Muitos surpresos, mas não a direita

Se muitos petistas, ou mesmo eleitores de Lula, ficaram surpresos com esse surto reacionário do ministro empossado por Lula, o mesmo não se pode dizer da ultradireita. O deputado Silas Câmara (Republicanos-AM) líder da bancada evangélica, lembrou de conversa que teve com o então candidato à Corte: “Ele disse de forma clara e definitiva isso: ele, além de ser homem de família, tinha as convicções dele em defesa de uma sociedade saudável“.

Lembrando que, na própria sabatina do Senado, a agora senadora Damares Alves se derramou em elogios a Zanin: “gosto muito dele como pessoa“.

O bolsonarismo, por sua vez, comemora nas redes sociais, esquecendo até mesmo o “ex-ministeriável” Sérgio Moro que, muitos acreditam, não teria desempenho tão satisfatório à extrema direita nesse tão sonhado, e frustrado, sonho de vestir a toga.

Lula errou?

A repercussão dos votos de Zanin faz com que muitos apontem o “dedo podre” de Lula na escolha de ministros do STF. A verdade, porém, é que foi justamente para isso que Lula o nomeou. Ninguém pode dizer que o presidente não o conhecia. O sogro e ex-sócio de Zanin é amigo de décadas de Lula, e foi isso que os aproximou.

A projeção de Zanin ocorreu na defesa de Lula durante a Lava Jato e o seu perfil “garantista” o fez cair na graça do Congresso Nacional, do bolsonarismo ao petismo. Mas, na periferia onde jovens negros são trucidados pela PM, e nas ruas onde trans são agredidas e assassinadas, não existe “garantismo”. A política do Governo Federal, e o fato de o governo petista da Bahia ter a polícia que mais mata no país, mostram, além de tudo, que a defesa da juventude negra não é mais importante, para eles, que a defesa jurídica dos políticos.

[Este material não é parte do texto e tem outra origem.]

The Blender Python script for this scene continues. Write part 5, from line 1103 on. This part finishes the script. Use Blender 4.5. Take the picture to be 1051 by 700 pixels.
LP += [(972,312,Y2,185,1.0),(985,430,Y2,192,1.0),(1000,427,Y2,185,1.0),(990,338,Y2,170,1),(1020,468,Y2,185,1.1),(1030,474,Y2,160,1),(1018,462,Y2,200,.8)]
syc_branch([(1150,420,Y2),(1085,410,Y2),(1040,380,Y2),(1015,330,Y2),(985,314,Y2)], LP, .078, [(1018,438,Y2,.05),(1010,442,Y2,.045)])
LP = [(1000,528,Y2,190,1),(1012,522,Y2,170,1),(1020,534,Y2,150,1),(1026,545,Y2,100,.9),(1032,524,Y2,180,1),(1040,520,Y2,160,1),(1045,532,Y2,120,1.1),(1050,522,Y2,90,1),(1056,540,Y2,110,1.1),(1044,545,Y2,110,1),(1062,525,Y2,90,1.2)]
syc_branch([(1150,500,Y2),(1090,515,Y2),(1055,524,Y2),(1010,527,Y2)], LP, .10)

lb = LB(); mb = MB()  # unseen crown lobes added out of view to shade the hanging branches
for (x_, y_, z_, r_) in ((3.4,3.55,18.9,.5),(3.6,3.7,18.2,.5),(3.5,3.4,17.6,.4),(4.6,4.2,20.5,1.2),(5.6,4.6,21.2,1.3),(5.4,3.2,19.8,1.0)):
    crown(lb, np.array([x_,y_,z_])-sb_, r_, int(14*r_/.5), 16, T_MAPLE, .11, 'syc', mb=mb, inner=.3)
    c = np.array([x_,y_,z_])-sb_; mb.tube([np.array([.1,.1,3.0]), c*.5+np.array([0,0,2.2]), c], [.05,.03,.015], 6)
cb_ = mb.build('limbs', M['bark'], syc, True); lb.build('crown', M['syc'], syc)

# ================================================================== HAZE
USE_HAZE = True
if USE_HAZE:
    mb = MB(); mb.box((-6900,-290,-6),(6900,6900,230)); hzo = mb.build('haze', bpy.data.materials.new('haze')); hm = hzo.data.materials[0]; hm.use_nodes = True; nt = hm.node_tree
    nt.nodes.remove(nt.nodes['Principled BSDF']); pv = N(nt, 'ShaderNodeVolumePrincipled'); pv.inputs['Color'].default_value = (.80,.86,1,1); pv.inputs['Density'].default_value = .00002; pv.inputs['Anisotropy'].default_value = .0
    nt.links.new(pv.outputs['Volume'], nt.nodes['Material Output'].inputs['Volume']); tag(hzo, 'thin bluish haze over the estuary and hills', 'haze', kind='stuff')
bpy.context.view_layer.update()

Mais uma mostra que a classe trabalhadora, a juventude e o povo pobre e oprimido não podem ter a mínima confiança no STF e nessa justiça burguesa, incluindo aí eventuais paladinos dessa democracia dos ricos e que, ao fim e ao cabo, cumprem o papel de mantenedores e protetores desse regime e desse sistema capitalista de exploração e opressão.